By the 1960s Duncan was identified as a talented composer of symphonic stature in the English tradition. He developed an individual style that became instantly recognised by his admirers. He emerged as a real composer of original material, unlike some of his contemporaries working in the mood music business who were really just arrangers. Perhaps the greatest accolade is when a composer becomes an inspiration to others, and Duncan has certainly achieved that status.

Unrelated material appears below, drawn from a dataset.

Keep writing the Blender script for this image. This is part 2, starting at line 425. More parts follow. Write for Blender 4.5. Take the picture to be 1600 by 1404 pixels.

Today Trevor Duncan lives with his wife Susan and daughter Zoe in the remaining part of a large Georgian folly, next to a twelfth century church set in beautiful Somerset countryside. He is currently writing a musical, so he could yet gain recognition as a composer for the theatre. In the past he has declined to write an opera (he still feels he was right to turn down that particular offer) although he now wishes that he had received a commission to score a ballet. He dislikes the cultural snobbery, unhappily still rife among some of the musical fraternity in Britain, which tends to scorn accessible music, although he is far from being a bitter man. There is an inner warmth that comes from a sense of satisfaction with much of his writing, yet he holds a view, not uncommon among composers, that some of his most successful works, commercially speaking, are not those of which he feels most proud. Duncan does not boast of his achievements. It is likely that few of his fellow villagers know that one of this century's great light music composers accompanies their hymn singing on the church organ each Sunday. His family, healthily, are unimpressed, but the quality of his music, as exemplified in these new recordings, will ensure that Trevor Duncan's unique talents will be appreciated by new generations of music lovers for a very long time indeed.
Trevor Duncan died on 17 December 2005 in Taunton, Somerset, aged 81.